Someone dropped the ball


“Stuff happens” isn’t an acceptable explanation for why a man charged with aggravated robbery with a gun specification was given a get-out-of-jail-free card.

But that was essentially the explanation of Judge Maureen A. Sweeney, administrative judge of Mahoning County Common Pleas Court, after she dismissed charges against Christopher Williams, 20.

Williams was arrested for armed robbery of an 80-year-old man from whom he took a cell phone and keys. But as of now, he’s free as a bird. Sweeney ruled that the 90 days allotted for the state to try a defendant who is being held in jail in lieu of bond had expired. The law allows for the clock to stop based on various court motions and exigencies, but even so, Sweeney said, the clock had run out by the time Williams appeared for trial Sept. 10

The prosecutor’s office disagrees and has appealed.

During the hearing that resulted in the dismissal of the charges against Williams, Judge Sweeney focused on a five-week period in early summer during which the trial could have been held. “There was no reason for delay between (June) 26th and July 31,” she said. On that basis she found that time had run out under Ohio’s speedy trial statute.

So, it should not be difficult to determine who dropped the ball — the judge or the assignment office in not scheduling the trial during that period.

That’s hardly a case of, “everybody had a little responsibility in this, and I don’t think anybody could point a finger at one person,” which is how Judge Sweeney described the failure to bring the case to trial in a timely manner.

Basis for appeal

As it happens, Judge Sweeney’s and the assignment clerk’s best friend may now be the office of Prosecutor Paul Gains. In an appeal filed just two days after the case was dismissed, Assistant Prosecutor Rhys B. Cartwright-Jones points out that the clock should not have been running during that June 26-July 31 period because the prosecution filed a motion for discovery on Feb. 22 that wasn’t answered by the defense until Aug. 28. The appeal argues that the defense had 60 days to reply, after which the trial clock should have stopped.

Justice will be served if the appeals court agrees and a trial is set for Williams, at which time he will either be proved guilty or acquitted.

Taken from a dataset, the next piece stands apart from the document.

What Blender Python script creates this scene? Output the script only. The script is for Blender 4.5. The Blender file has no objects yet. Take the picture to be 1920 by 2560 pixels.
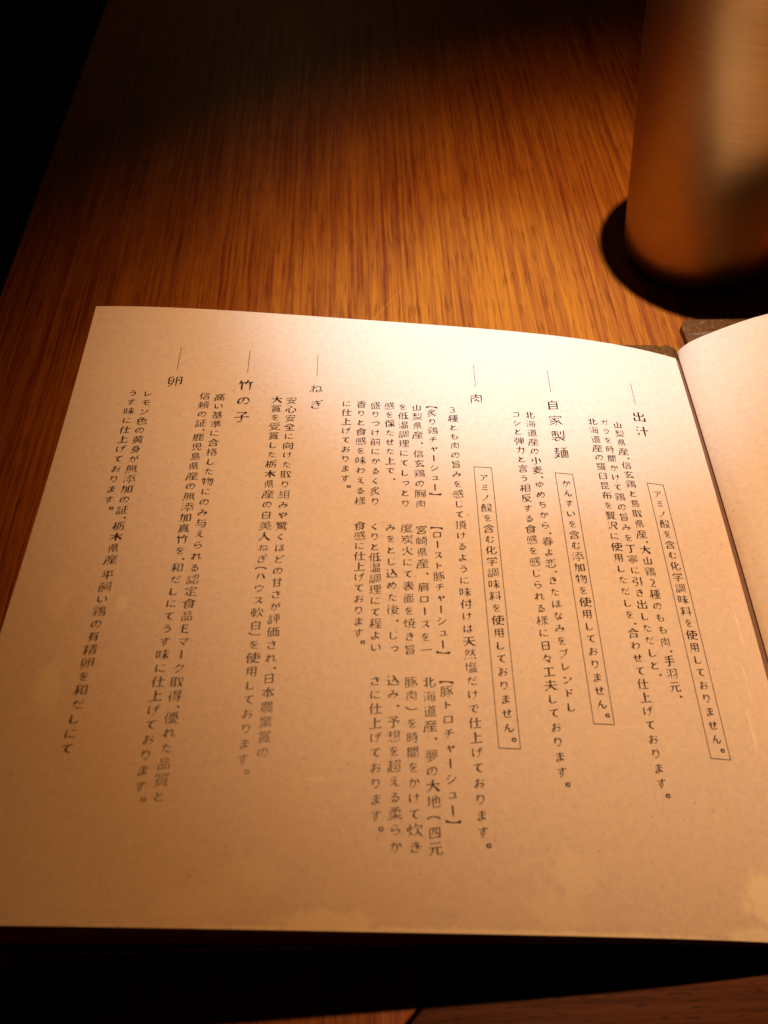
import bpy, bmesh, math, random
from mathutils import Vector, Matrix, noise

# ------------------------------------------------------------------ camera, world, lamps, exposure
scene = bpy.context.scene
COL = scene.collection
MM = 0.001

cam_data = bpy.data.cameras.new("camera")
cam = bpy.data.objects.new("camera", cam_data)
COL.objects.link(cam)
scene.camera = cam
ROWS = ((0.9984472870720051, -0.05200246286983283, -0.019968945741440102),
        (-0.030286382500102776, -0.8076368666694074, 0.5889018820070787),
        (-0.04675200502235588, -0.5873826993127168, -0.8079578049468277))   # picture right / down / forward in world axes
CAM = Vector((-110.16595031774258, -237.88730867836023, 251.86336777749028)) * MM
rot = Matrix(((ROWS[0][0], -ROWS[0][1], -ROWS[0][2]),
              (ROWS[1][0], -ROWS[1][1], -ROWS[1][2]),
              (ROWS[2][0], -ROWS[2][1], -ROWS[2][2])))
cam.matrix_world = Matrix.Translation(CAM) @ rot.to_4x4()
cam_data.sensor_fit = 'HORIZONTAL'
cam_data.sensor_width = 36.0
cam_data.lens = 36.0 * 2100.0 / 1920.0
cam_data.clip_start = 0.01
cam_data.clip_end = 20.0
cam_data.dof.use_dof = True
cam_data.dof.focus_distance = 0.300
cam_data.dof.aperture_fstop = 22.0

world = bpy.data.worlds.new("World")
scene.world = world
world.use_nodes = True
world.node_tree.nodes['Background'].inputs[0].default_value = (1.0, 0.55, 0.22, 1)
world.node_tree.nodes['Background'].inputs[1].default_value = 0.0004

scene.view_settings.view_transform = 'Standard'
scene.view_settings.look = 'None'
scene.view_settings.exposure = 0.0
scene.view_settings.gamma = 1.0

def spot(name, loc, target, power, colour, size, blend, radius):
    d = bpy.data.lights.new(name, 'SPOT')
    d.energy = power; d.color = colour; d.spot_size = math.radians(size); d.spot_blend = blend
    d.shadow_soft_size = radius
    o = bpy.data.objects.new(name, d); COL.objects.link(o)
    o.location = loc
    o.rotation_euler = (Vector(target) - Vector(loc)).to_track_quat('-Z', 'Y').to_euler()
    return o
LAMP = (-0.030, 0.067, 1.0)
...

Such a ruling would also get the court or the assignment office off the hook for not having scheduled a trial in July.

But the case points up a continuing problem, at least in some of Mahoning County’s Common Please courts, in getting defendants from the jail and into the courtroom in an expeditious manner.

Judge Sweeney says, “I will not allow this to happen again.” But how can she promise to fix a problem if she can’t bring herself to identify the source of the problem?